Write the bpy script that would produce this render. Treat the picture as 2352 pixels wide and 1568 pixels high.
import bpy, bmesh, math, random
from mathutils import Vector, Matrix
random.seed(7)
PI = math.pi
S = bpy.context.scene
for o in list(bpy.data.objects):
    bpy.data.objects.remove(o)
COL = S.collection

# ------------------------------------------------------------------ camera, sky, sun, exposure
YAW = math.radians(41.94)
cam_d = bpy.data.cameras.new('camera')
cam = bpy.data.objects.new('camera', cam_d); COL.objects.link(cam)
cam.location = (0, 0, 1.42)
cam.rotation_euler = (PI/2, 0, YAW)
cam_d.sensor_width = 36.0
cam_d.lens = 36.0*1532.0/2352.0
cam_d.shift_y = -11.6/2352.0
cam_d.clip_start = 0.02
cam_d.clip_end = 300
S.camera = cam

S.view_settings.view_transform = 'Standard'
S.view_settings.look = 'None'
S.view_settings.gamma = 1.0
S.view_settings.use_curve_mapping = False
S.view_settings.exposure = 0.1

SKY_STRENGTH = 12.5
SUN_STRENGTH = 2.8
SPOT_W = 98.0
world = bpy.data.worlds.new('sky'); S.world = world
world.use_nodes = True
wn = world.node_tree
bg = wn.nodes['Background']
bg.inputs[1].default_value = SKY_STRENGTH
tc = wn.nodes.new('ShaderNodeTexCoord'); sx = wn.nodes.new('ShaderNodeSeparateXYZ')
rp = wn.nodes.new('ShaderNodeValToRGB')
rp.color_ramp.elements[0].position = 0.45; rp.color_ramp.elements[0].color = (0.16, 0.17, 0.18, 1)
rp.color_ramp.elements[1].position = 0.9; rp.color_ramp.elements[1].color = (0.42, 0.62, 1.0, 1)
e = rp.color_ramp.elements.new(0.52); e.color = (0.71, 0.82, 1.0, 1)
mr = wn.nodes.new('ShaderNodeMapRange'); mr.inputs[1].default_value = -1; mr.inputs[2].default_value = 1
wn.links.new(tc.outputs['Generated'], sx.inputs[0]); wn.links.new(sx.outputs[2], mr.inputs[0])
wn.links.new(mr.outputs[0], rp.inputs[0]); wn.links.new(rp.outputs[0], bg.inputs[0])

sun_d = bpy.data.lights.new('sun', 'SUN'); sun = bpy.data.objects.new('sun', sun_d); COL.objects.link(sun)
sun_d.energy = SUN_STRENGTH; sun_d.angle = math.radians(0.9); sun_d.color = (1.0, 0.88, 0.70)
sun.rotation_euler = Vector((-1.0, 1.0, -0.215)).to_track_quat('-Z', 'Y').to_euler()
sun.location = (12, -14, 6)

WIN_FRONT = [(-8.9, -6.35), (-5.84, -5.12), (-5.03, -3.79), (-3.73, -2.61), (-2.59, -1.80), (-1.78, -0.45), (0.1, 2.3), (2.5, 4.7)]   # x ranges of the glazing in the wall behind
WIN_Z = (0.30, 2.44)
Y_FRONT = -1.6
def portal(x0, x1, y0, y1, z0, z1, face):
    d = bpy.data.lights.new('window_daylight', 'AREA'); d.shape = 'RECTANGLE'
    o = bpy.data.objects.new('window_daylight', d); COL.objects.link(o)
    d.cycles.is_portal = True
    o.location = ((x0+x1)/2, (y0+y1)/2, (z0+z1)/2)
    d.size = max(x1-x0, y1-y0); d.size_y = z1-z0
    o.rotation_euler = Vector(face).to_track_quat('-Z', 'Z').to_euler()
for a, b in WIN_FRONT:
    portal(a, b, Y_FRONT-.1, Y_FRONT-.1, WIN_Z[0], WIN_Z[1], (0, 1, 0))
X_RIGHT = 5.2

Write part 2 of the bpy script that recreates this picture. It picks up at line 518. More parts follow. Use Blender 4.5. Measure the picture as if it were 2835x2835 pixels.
* * * * * * *
* _Problem to work on_
Stop after the line containing "rp.inputs[0]); wn.links.new(rp.outputs[0], bg.inputs[0])": print exactly the lines from the start of the entries above up to it, that line included.

* _Response_
Write the bpy script that would produce this render. Treat the picture as 2352 pixels wide and 1568 pixels high.
import bpy, bmesh, math, random
from mathutils import Vector, Matrix
random.seed(7)
PI = math.pi
S = bpy.context.scene
for o in list(bpy.data.objects):
    bpy.data.objects.remove(o)
COL = S.collection

# ------------------------------------------------------------------ camera, sky, sun, exposure
YAW = math.radians(41.94)
cam_d = bpy.data.cameras.new('camera')
cam = bpy.data.objects.new('camera', cam_d); COL.objects.link(cam)
cam.location = (0, 0, 1.42)
cam.rotation_euler = (PI/2, 0, YAW)
cam_d.sensor_width = 36.0
cam_d.lens = 36.0*1532.0/2352.0
cam_d.shift_y = -11.6/2352.0
cam_d.clip_start = 0.02
cam_d.clip_end = 300
S.camera = cam

S.view_settings.view_transform = 'Standard'
S.view_settings.look = 'None'
S.view_settings.gamma = 1.0
S.view_settings.use_curve_mapping = False
S.view_settings.exposure = 0.1

SKY_STRENGTH = 12.5
SUN_STRENGTH = 2.8
SPOT_W = 98.0
world = bpy.data.worlds.new('sky'); S.world = world
world.use_nodes = True
wn = world.node_tree
bg = wn.nodes['Background']
bg.inputs[1].default_value = SKY_STRENGTH
tc = wn.nodes.new('ShaderNodeTexCoord'); sx = wn.nodes.new('ShaderNodeSeparateXYZ')
rp = wn.nodes.new('ShaderNodeValToRGB')
rp.color_ramp.elements[0].position = 0.45; rp.color_ramp.elements[0].color = (0.16, 0.17, 0.18, 1)
rp.color_ramp.elements[1].position = 0.9; rp.color_ramp.elements[1].color = (0.42, 0.62, 1.0, 1)
e = rp.color_ramp.elements.new(0.52); e.color = (0.71, 0.82, 1.0, 1)
mr = wn.nodes.new('ShaderNodeMapRange'); mr.inputs[1].default_value = -1; mr.inputs[2].default_value = 1
wn.links.new(tc.outputs['Generated'], sx.inputs[0]); wn.links.new(sx.outputs[2], mr.inputs[0])
wn.links.new(mr.outputs[0], rp.inputs[0]); wn.links.new(rp.outputs[0], bg.inputs[0])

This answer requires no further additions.